-- EXERCISE --
Repeat the whole listing exactly as written.

-- RAW RECORDS --
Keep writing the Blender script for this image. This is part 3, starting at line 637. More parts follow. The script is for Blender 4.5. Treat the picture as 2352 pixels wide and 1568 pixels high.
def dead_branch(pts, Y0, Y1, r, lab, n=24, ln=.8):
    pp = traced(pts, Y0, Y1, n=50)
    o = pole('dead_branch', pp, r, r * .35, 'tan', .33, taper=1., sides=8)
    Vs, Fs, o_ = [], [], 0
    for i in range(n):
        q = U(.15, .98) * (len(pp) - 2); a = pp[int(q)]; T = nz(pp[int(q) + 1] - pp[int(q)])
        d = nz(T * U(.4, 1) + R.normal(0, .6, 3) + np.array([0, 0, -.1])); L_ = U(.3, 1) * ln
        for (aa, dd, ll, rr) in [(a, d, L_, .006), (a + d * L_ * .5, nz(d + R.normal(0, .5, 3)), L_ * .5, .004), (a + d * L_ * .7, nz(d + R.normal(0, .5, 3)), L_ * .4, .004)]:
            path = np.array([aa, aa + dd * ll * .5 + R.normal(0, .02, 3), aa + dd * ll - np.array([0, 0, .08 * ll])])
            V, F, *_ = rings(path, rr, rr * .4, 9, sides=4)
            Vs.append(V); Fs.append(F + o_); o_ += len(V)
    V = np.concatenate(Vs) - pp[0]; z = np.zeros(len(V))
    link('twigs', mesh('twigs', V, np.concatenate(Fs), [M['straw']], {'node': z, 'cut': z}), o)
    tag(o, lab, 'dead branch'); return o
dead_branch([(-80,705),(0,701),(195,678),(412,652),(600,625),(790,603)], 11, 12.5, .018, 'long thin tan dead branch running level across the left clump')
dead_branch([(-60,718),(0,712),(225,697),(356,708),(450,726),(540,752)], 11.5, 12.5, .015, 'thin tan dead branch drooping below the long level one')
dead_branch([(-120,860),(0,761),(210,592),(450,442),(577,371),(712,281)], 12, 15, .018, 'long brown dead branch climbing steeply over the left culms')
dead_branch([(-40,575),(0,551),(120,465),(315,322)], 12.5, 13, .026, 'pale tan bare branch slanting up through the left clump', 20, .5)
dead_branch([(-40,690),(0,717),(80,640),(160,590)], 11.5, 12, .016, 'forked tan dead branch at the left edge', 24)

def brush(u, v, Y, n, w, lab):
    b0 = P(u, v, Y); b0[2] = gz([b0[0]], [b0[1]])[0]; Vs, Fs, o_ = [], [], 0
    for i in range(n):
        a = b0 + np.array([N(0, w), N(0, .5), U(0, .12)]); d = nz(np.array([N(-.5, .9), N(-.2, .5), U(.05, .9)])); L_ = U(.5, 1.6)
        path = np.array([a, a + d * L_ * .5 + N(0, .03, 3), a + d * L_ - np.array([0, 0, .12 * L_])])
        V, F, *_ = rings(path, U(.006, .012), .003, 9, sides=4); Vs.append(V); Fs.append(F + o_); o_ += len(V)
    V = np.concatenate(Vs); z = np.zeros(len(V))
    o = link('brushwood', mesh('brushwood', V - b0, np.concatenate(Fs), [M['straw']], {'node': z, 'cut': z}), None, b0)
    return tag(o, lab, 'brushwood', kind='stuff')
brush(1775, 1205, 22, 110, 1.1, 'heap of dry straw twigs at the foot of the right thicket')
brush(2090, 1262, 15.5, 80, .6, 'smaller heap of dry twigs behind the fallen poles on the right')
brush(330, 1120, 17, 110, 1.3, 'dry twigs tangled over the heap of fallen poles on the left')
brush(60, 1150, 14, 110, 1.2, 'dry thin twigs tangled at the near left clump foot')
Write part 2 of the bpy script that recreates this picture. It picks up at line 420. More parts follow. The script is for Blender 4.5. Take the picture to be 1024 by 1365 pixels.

-- RIGHT ANSWER --
Keep writing the Blender script for this image. This is part 3, starting at line 637. More parts follow. The script is for Blender 4.5. Treat the picture as 2352 pixels wide and 1568 pixels high.
def dead_branch(pts, Y0, Y1, r, lab, n=24, ln=.8):
    pp = traced(pts, Y0, Y1, n=50)
    o = pole('dead_branch', pp, r, r * .35, 'tan', .33, taper=1., sides=8)
    Vs, Fs, o_ = [], [], 0
    for i in range(n):
        q = U(.15, .98) * (len(pp) - 2); a = pp[int(q)]; T = nz(pp[int(q) + 1] - pp[int(q)])
        d = nz(T * U(.4, 1) + R.normal(0, .6, 3) + np.array([0, 0, -.1])); L_ = U(.3, 1) * ln
        for (aa, dd, ll, rr) in [(a, d, L_, .006), (a + d * L_ * .5, nz(d + R.normal(0, .5, 3)), L_ * .5, .004), (a + d * L_ * .7, nz(d + R.normal(0, .5, 3)), L_ * .4, .004)]:
            path = np.array([aa, aa + dd * ll * .5 + R.normal(0, .02, 3), aa + dd * ll - np.array([0, 0, .08 * ll])])
            V, F, *_ = rings(path, rr, rr * .4, 9, sides=4)
            Vs.append(V); Fs.append(F + o_); o_ += len(V)
    V = np.concatenate(Vs) - pp[0]; z = np.zeros(len(V))
    link('twigs', mesh('twigs', V, np.concatenate(Fs), [M['straw']], {'node': z, 'cut': z}), o)
    tag(o, lab, 'dead branch'); return o
dead_branch([(-80,705),(0,701),(195,678),(412,652),(600,625),(790,603)], 11, 12.5, .018, 'long thin tan dead branch running level across the left clump')
dead_branch([(-60,718),(0,712),(225,697),(356,708),(450,726),(540,752)], 11.5, 12.5, .015, 'thin tan dead branch drooping below the long level one')
dead_branch([(-120,860),(0,761),(210,592),(450,442),(577,371),(712,281)], 12, 15, .018, 'long brown dead branch climbing steeply over the left culms')
dead_branch([(-40,575),(0,551),(120,465),(315,322)], 12.5, 13, .026, 'pale tan bare branch slanting up through the left clump', 20, .5)
dead_branch([(-40,690),(0,717),(80,640),(160,590)], 11.5, 12, .016, 'forked tan dead branch at the left edge', 24)

def brush(u, v, Y, n, w, lab):
    b0 = P(u, v, Y); b0[2] = gz([b0[0]], [b0[1]])[0]; Vs, Fs, o_ = [], [], 0
    for i in range(n):
        a = b0 + np.array([N(0, w), N(0, .5), U(0, .12)]); d = nz(np.array([N(-.5, .9), N(-.2, .5), U(.05, .9)])); L_ = U(.5, 1.6)
        path = np.array([a, a + d * L_ * .5 + N(0, .03, 3), a + d * L_ - np.array([0, 0, .12 * L_])])
        V, F, *_ = rings(path, U(.006, .012), .003, 9, sides=4); Vs.append(V); Fs.append(F + o_); o_ += len(V)
    V = np.concatenate(Vs); z = np.zeros(len(V))
    o = link('brushwood', mesh('brushwood', V - b0, np.concatenate(Fs), [M['straw']], {'node': z, 'cut': z}), None, b0)
    return tag(o, lab, 'brushwood', kind='stuff')
brush(1775, 1205, 22, 110, 1.1, 'heap of dry straw twigs at the foot of the right thicket')
brush(2090, 1262, 15.5, 80, .6, 'smaller heap of dry twigs behind the fallen poles on the right')
brush(330, 1120, 17, 110, 1.3, 'dry twigs tangled over the heap of fallen poles on the left')
brush(60, 1150, 14, 110, 1.2, 'dry thin twigs tangled at the near left clump foot')
Write part 2 of the bpy script that recreates this picture. It picks up at line 420. More parts follow. The script is for Blender 4.5. Take the picture to be 1024 by 1365 pixels.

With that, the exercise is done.